はけ【刷=毛/刷=子】
刷毛
刷毛
出典: フリー百科事典『ウィキペディア(Wikipedia)』 (2022/06/01 22:08 UTC 版)
刷毛としての利用は、伝統工芸技術として日本で発展してきた漆工芸において、漆刷毛(うるしばけ)という形で昔から欠かせないものになっている。これは、高品質な一本物の長い人毛(直毛)を束ね、漆糊(うるしのり。澱粉糊に生漆〈きうるし〉を混ぜ込んだもので、布や木などの接着剤)で固めて板状に加工し、それを白木の板で挟み込んで刷毛の形に整えたもので、日本における刷毛の原型とされている。

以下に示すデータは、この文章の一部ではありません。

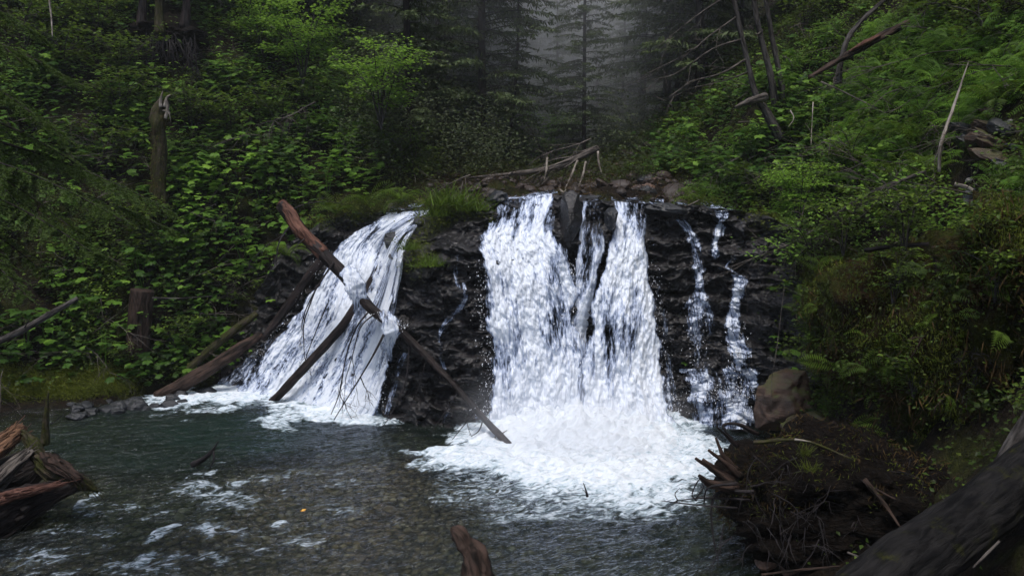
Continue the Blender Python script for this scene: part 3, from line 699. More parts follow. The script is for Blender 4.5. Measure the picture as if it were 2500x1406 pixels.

漆刷毛は鉛筆の芯のように先端から柄尻まで固めた人毛が詰まっているので、鋭さが鈍ってしまった鉛筆の先を削って尖らせるのと同じように、使うことで乱れてしまう先端部を小刀などで削って刷新しながら消費してゆくものである。毛は一本物であるため、抜け落ちて塗り面を乱すということが無い。仏教が伝来して日本各地に寺院が建立されてゆくなかで、仏像や美術用具、その他に漆を塗るために使われるようになったとされている。塗師によれば、現在でも馬の尻尾の毛以外の他素材で代用することは考えられない。代用が利かない理由の第一はその長さで、全長200~250ミリメートルという漆刷毛に必要な長さの毛は、人毛と馬の尻尾の毛くらいでしか安定して確保できないことがある。そして人毛が素材として最高級である理由は、馬の毛では太過ぎて漆を塗るのには刷毛目が立ち過ぎて不向きなことにある。その点、人毛の太さはちょうど良く、刷毛目も立ちにくいという。なお、昔から海女の髪が良質とされている。海水にさらされて適度に脂が抜けるため、漆の含みが良いという。また、現在(※令和時代初頭)の漆刷毛職人にはストックしてある明治時代の女性の頭髪を材に生産している者もいるが、これもやはり適度に脂が抜けるからという。ただ、今では刷毛用の国内産の人毛は入手困難になってしまっており、ほとんどが中国産になっている。2010年代後期後半時点で、漆刷毛職人の工房は大阪市にある老舗1軒と東京にある1軒しかない。